Hm. Not much room for anything else. Since this rice is loosely spooned in, and the point of packing this is to get as much goodness in there as possible, let’s compact that.

Get any flat utensil you like, and firmly press the rice to one end, about half way. Wet the knife/whatever first, because rice can be sticky as Hell.

After that, smoosh it down and make sure it’s nicely packed.

Now that we’ve got the space, let’s add some carrots. Steam ’em if you like, but I just cut them into rounds raw. Cupcake cups are excellent for keeping less-moist foods separate. That funk all over my rice is furikake, which is just dried veggies and spice sprinkled over the rice. It causes the rice to be tasty. Or nasty. Choose your flavors well to avoid said nastiness.

Now that I think about it, those carrots are really sparse in number. Why, they only fill the cup halfway. Well, we can’t have that.

Gentlemen! Behold! CORN! To make your corn fit so nicely, make some space (i.e. shove the carrots to one side) and take a cob of corn out. Prepare it thusly: First, slice the cob into rounds, lengthwise. Lay the rounds out, and slice them in half, creating easily-packed semi-circles.

As much as I hate to admit it, that’s about all I can get in the bottom portion. Let’s talk about the top.

The top portion of my bento box is much larger, mostly be virtue of its height.
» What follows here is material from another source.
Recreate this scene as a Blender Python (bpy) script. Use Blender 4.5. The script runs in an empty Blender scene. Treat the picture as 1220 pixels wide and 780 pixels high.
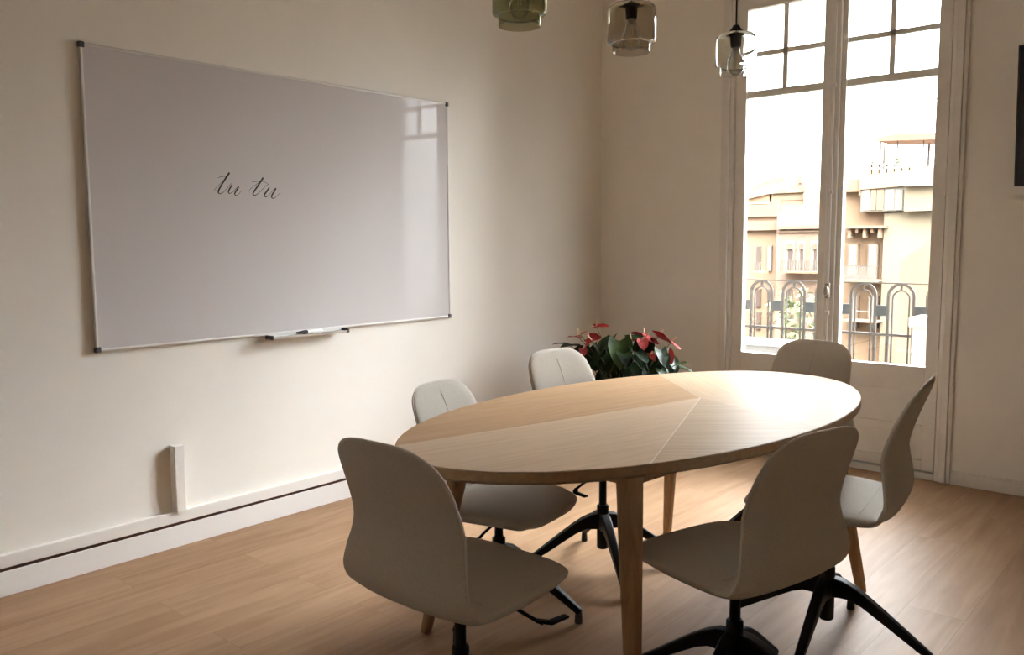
import bpy, bmesh, math, random
from mathutils import Vector, Matrix
random.seed(7)
PI = math.pi
scene = bpy.context.scene
col = scene.collection
R = math.radians

# ------------------------------------------------------------------ camera
F, YAW, PITCH, ROLL = 1007.94558, 0.719151824, -0.100230449, -0.00619610414
CAM = Vector((3.490608, -4.948548, 1.32))
IW, IH = 1220.0, 780.0
_f = Vector((-math.sin(YAW) * math.cos(PITCH), math.cos(YAW) * math.cos(PITCH), math.sin(PITCH)))
_r0 = Vector((math.cos(YAW), math.sin(YAW), 0))
_u0 = _r0.cross(_f)
_r = math.cos(ROLL) * _r0 + math.sin(ROLL) * _u0
_u = -math.sin(ROLL) * _r0 + math.cos(ROLL) * _u0
cd = bpy.data.cameras.new('camera'); cam = bpy.data.objects.new('camera', cd); col.objects.link(cam)
M3 = Matrix((_r, _u, -_f)).transposed()
cam.matrix_world = Matrix.Translation(CAM) @ M3.to_4x4()
cd.sensor_width = 36.0; cd.sensor_fit = 'HORIZONTAL'; cd.lens = F / IW * 36.0
cd.clip_start = 0.05; cd.clip_end = 1000
scene.camera = cam


def at(px, py, axis, val):
    """the place in the room (or street) that the photo shows at px,py on the plane axis = val"""
    d = _f + (px - IW / 2) / F * _r - (py - IH / 2) / F * _u
    return CAM + d * ((val - CAM[axis]) / d[axis])


# ------------------------------------------------------------------ materials
def new_mat(name):
    m = bpy.data.materials.new(name); m.use_nodes = True
    nt = m.node_tree
    return m, nt, nt.nodes['Principled BSDF']


def simple(name, color, rough=0.5, metal=0.0, noise=0.0, scale=40.0, bump=0.0, coat=0.0, spec=0.5):
    m, nt, b = new_mat(name)
    b.inputs['Base Color'].default_value = (*color, 1)
    b.inputs['Roughness'].default_value = rough
    b.inputs['Metallic'].default_value = metal
    b.inputs['Coat Weight'].default_value = coat
    b.inputs['Specular IOR Level'].default_value = spec
    if noise or bump:
        tc = nt.nodes.new('ShaderNodeTexCoord')
        n = nt.nodes.new('ShaderNodeTexNoise'); n.inputs['Scale'].default_value = scale; n.inputs['Detail'].default_value = 5
        nt.links.new(tc.outputs['Object'], n.inputs['Vector'])
        if noise:
            mp = nt.nodes.new('ShaderNodeMapRange')
            mp.inputs['From Min'].default_value = 0.3; mp.inputs['From Max'].default_value = 0.7
            mp.inputs['To Min'].default_value = 1 - noise; mp.inputs['To Max'].default_value = 1 + noise
            nt.links.new(n.outputs['Fac'], mp.inputs['Value'])
            vm = nt.nodes.new('ShaderNodeVectorMath'); vm.operation = 'SCALE'
            vm.inputs[0].default_value = color
            nt.links.new(mp.outputs['Result'], vm.inputs['Scale'])
            nt.links.new(vm.outputs['Vector'], b.inputs['Base Color'])
        if bump:
            bp = nt.nodes.new('ShaderNodeBump'); bp.inputs['Strength'].default_value = bump; bp.inputs['Distance'].default_value = 0.002
            nt.links.new(n.outputs['Fac'], bp.inputs['Height']); nt.links.new(bp.outputs['Normal'], b.inputs['Normal'])
    return m


def wood(name, c1, c2, angle=0.0, rough=0.4, grain=1.0, coat=0.0, axis='X', spec=0.4):
    m, nt, b = new_mat(name)
    b.inputs['Specular IOR Level'].default_value = spec
    tc = nt.nodes.new('ShaderNodeTexCoord')
    mp = nt.nodes.new('ShaderNodeMapping'); mp.vector_type = 'TEXTURE'
    mp.inputs['Rotation'].default_value = (0, 0, angle)
    sc = (1 / 1.2, 1 / 22.0, 1 / 22.0) if axis == 'X' else (1 / 22.0, 1 / 22.0, 1 / 1.2)
    mp.inputs['Scale'].default_value = sc
    nt.links.new(tc.outputs['Object'], mp.inputs['Vector'])
    n = nt.nodes.new('ShaderNodeTexNoise'); n.inputs['Scale'].default_value = 1.6 * grain; n.inputs['Detail'].default_value = 7
    n.inputs['Roughness'].default_value = 0.6; n.inputs['Distortion'].default_value = 0.4
    nt.links.new(mp.outputs['Vector'], n.inputs['Vector'])
    cr = nt.nodes.new('ShaderNodeValToRGB')
    cr.color_ramp.elements[0].position = 0.3; cr.color_ramp.elements[0].color = (*c1, 1)
    cr.color_ramp.elements[1].position = 0.72; cr.color_ramp.elements[1].color = (*c2, 1)
    nt.links.new(n.outputs['Fac'], cr.inputs['Fac']); nt.links.new(cr.outputs['Color'], b.inputs['Base Color'])
    b.inputs['Roughness'].default_value = rough; b.inputs['Coat Weight'].default_value = coat
    bp = nt.nodes.new('ShaderNodeBump'); bp.inputs['Strength'].default_value = 0.12; bp.inputs['Distance'].default_value = 0.001
    nt.links.new(n.outputs['Fac'], bp.inputs['Height']); nt.links.new(bp.outputs['Normal'], b.inputs['Normal'])
    return m


def floor_mat():
    m, nt, b = new_mat('oak_laminate')
    L = nt.links.new; N = nt.nodes.new
    tc = N('ShaderNodeTexCoord')
    mp = N('ShaderNodeMapping'); mp.inputs['Rotation'].default_value = (0, 0, PI / 2); mp.inputs['Location'].default_value = (0.3, 0.07, 0)
    L(tc.outputs['Object'], mp.inputs['Vector'])
    br = N('ShaderNodeTexBrick'); br.inputs['Scale'].default_value = 1.0
    br.inputs['Brick Width'].default_value = 1.28; br.inputs['Row Height'].default_value = 0.192
    br.inputs['Mortar Size'].default_value = 0.0009; br.inputs['Mortar Smooth'].default_value = 0.3
    br.offset = 0.37; br.offset_frequency = 2
    br.inputs['Color1'].default_value = (0.0, 0.0, 0.0, 1); br.inputs['Color2'].default_value = (1, 1, 1, 1)
    br.inputs['Mortar'].default_value = (0.5, 0.5, 0.5, 1)
    L(mp.outputs['Vector'], br.inputs['Vector'])
    # grain, shifted from board to board
    sep = N('ShaderNodeSeparateColor'); L(br.outputs['Color'], sep.inputs['Color'])
    add = N('ShaderNodeCombineXYZ'); ml = N('ShaderNodeMath'); ml.operation = 'MULTIPLY'; ml.inputs[1].default_value = 37.0
    L(sep.outputs['Red'], ml.inputs[0]); L(ml.outputs[0], add.inputs['Z'])
    va = N('ShaderNodeVectorMath'); va.operation = 'ADD'; L(tc.outputs['Object'], va.inputs[0]); L(add.outputs[0], va.inputs[1])
    m2 = N('ShaderNodeMapping'); m2.inputs['Scale'].default_value = (16, 1.3, 1); L(va.outputs[0], m2.inputs['Vector'])
    n1 = N('ShaderNodeTexNoise'); n1.inputs['Scale'].default_value = 1.3; n1.inputs['Detail'].default_value = 8; n1.inputs['Distortion'].default_value = 0.8
    L(m2.outputs[0], n1.inputs['Vector'])
    m3 = N('ShaderNodeMapping'); m3.inputs['Scale'].default_value = (2.2, 0.9, 1); L(va.outputs[0], m3.inputs['Vector'])
    n2 = N('ShaderNodeTexNoise'); n2.inputs['Scale'].default_value = 1.7; n2.inputs['Detail'].default_value = 4
    L(m3.outputs[0], n2.inputs['Vector'])
    mix = N('ShaderNodeMath'); mix.operation = 'ADD'; L(n1.outputs['Fac'], mix.inputs[0]); L(n2.outputs['Fac'], mix.inputs[1])
    sc = N('ShaderNodeMath'); sc.operation = 'MULTIPLY_ADD'; sc.inputs[1].default_value = 0.5; sc.inputs[2].default_value = -0.0
    L(mix.outputs[0], sc.inputs[0])
    b2 = N('ShaderNodeMath'); b2.operation = 'MULTIPLY_ADD'; b2.inputs[1].default_value = 0.05; L(sep.outputs['Red'], b2.inputs[0]); L(sc.outputs[0], b2.inputs[2])
    cr = N('ShaderNodeValToRGB')
    cr.color_ramp.elements[0].position = 0.32; cr.color_ramp.elements[0].color = (0.265, 0.152, 0.080, 1)
    cr.color_ramp.elements[1].position = 0.70; cr.color_ramp.elements[1].color = (0.43, 0.277, 0.168, 1)
    L(b2.outputs[0], cr.inputs['Fac'])
    mx = N('ShaderNodeMix'); mx.data_type = 'RGBA'; mx.inputs['B'].default_value = (0.24, 0.15, 0.09, 1)
    L(br.outputs['Fac'], mx.inputs['Factor']); L(cr.outputs['Color'], mx.inputs['A'])
    L(mx.outputs['Result'], b.inputs['Base Color'])
    b.inputs['Roughness'].default_value = 0.45; b.inputs['Specular IOR Level'].default_value = 0.08
    bp = N('ShaderNodeBump'); bp.inputs['Strength'].default_value = 0.15; bp.inputs['Distance'].default_value = 0.001
    L(n1.outputs['Fac'], bp.inputs['Height']); L(bp.outputs['Normal'], b.inputs['Normal'])
    return m


def pane_mat(name, tint, reflect=1.0, rough=0.0, base=0.03):
    """thin architectural glass: clear with a Fresnel reflection"""
    m = bpy.data.materials.new(name); m.use_nodes = True; nt = m.node_tree; nt.nodes.clear()
    N = nt.nodes.new; L = nt.links.new
    o = N('ShaderNodeOutputMaterial'); t = N('ShaderNodeBsdfTransparent'); g = N('ShaderNodeBsdfGlossy'); mx = N('ShaderNodeMixShader')
    t.inputs['Color'].default_value = (*tint, 1); g.inputs['Roughness'].default_value = rough
    lw = N('ShaderNodeLayerWeight'); lw.inputs['Blend'].default_value = 0.25
    mr = N('ShaderNodeMath'); mr.operation = 'MULTIPLY_ADD'; mr.inputs[1].default_value = reflect * 0.8; mr.inputs[2].default_value = base
    L(lw.outputs['Fresnel'], mr.inputs[0]); L(mr.outputs[0], mx.inputs['Fac'])
    L(t.outputs[0], mx.inputs[1]); L(g.outputs[0], mx.inputs[2]); L(mx.outputs[0], o.inputs['Surface'])
    return m


def glass_mat(name, color, rough=0.0):
    m = bpy.data.materials.new(name); m.use_nodes = True; nt = m.node_tree; nt.nodes.clear()
    o = nt.nodes.new('ShaderNodeOutputMaterial'); g = nt.nodes.new('ShaderNodeBsdfGlass')
    g.inputs['Color'].default_value = (*color, 1); g.inputs['Roughness'].default_value = rough; g.inputs['IOR'].default_value = 1.45
    nt.links.new(g.outputs[0], o.inputs['Surface'])
    return m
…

Well, let’s start with some maki sushi rolls. These are quite small, and rolled by hand. They contain carrots, imitation crab, and of course, sushi rice. Right now, they look awfully lonely.

Besides maki rolls, another of my lean food times staples in bento is the humble boiled egg. This particular egg is a tea egg, but its marbled awesomeness is concealed. I decided that they would look better sunny side up. The green leafiness in there is a bed of celery tops. All the taste of celery and none of the stringy-watery UGH.

The celery acts as a bed for the eggs, and as a stabilizer. Because bento are so often jostled about, stabilizers are necessary to keep everything in place. Always try to fill little spaces, both for stability and for more tasties.

With that in mind, let’s fill some gaps between the sushi rolls and the eggs. Blueberries (as I’ve used), grapes, chunks of cheese, grape tomatoes, or greens are excellent for this. Any small food will do. If you have small sauce bottles or packets, those are also excellent.

Guess what? We’re done! Our little bento is full of food (what little food I had!) and quite stable. What’s left to do but put the box back together?

Well, you could always wrap it up in a furoshiki for easy toting. More on those things later.